Pakistan needs a high and sustained growth in energy supply. The per capita commercial energy consumption in our country is nearly half of the average energy consumption of the developing countries. Whereas, the global per capita commercial energy consumption is almost seven times higher to that of Pakistan.

The current gas requirement in the country’s power sector is estimated at around 1200 MCFD (million cubic feet per day). This included 300 MCFD for the Karachi Electric Supply Company (KESC) and 900 MCFD for Wapda system. The demand in power sector is estimated to go up by two to three times in next 10 years. Against this demand, the total gas supply estimates including from new discoveries have been estimated at around 1000 MCFD.

Pakistan’s demand for natural gas is expected to rise substantially in the next few years, with an increase of roughly 50 per cent by 2006, as it plans to make gas the “fuel of choice” for future electric power generation projects. This has necessitated a sharp rise in the production of natural gas, and also has generated interest for importing gas from the neighbouring countries.

As a matter of fact the feasibility of this pipeline project for economic technical and environmental aspect is very promising but for security reasons it is extremely doubtful. Amid the on-going political transition process in Afghanistan, the risks to the security of the pipeline cannot be discounted. In spite of Pakistan’s serious energy needs to enhance its industrial infrastructure, domestic politics in Afghanistan is complicating the picture.

Pakistan, Tukmenistan and Afghanistan are keen on strengthening the long-turn economic relationship, but any finality about the proposal for a gas pipeline between the three countries may take time — not because of want of interest by any one of them but on account of the problem posed by the unsecured political situation in Afghanistan.

The threatening situation in Afghanistan is the most significant problem which is likely to keep the investors away from this trilateral project. It would require a lot of change in Afghanistan to start the implementation of this project, especially as the current allied forces-backed government in Afghanistan does not control much outside the capital. Particularly in the areas from where the proposed pipeline is to pass. There are serious concerns about the Afghan stretch of the pipeline. There are questions concerning the potential impact that the feuding warlords could have in Afghanistan on the security of the proposed pipeline project. Pakistan must take into account the various contingencies, especially the risk of disruption in the event of hostilities, or of sabotage and damage even in the absence of an armed conflict in the region.
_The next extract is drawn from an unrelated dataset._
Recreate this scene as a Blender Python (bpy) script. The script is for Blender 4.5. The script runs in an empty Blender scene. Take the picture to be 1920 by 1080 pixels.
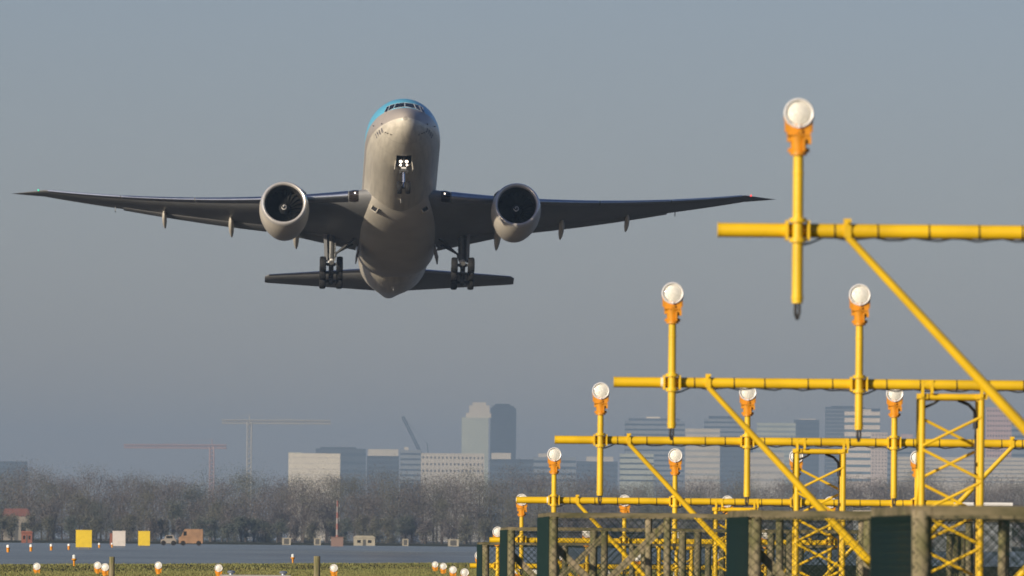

Keeping in view this threatening security issues in Afghanistan it is required that other available options for importing gas must also be explored instead of putting out huge industrial infrastructure at the mercy of such delicate situation.

The offer of Iran which has second largest gas reserves of the world after Russia, can only be a viable option for Pakistan. Some independent observers are also of the view that increases in domestic gas production, coupled with a slower growth in demand than projected by the Pakistani government is likely to render the gas pipeline projects economically unfeasible.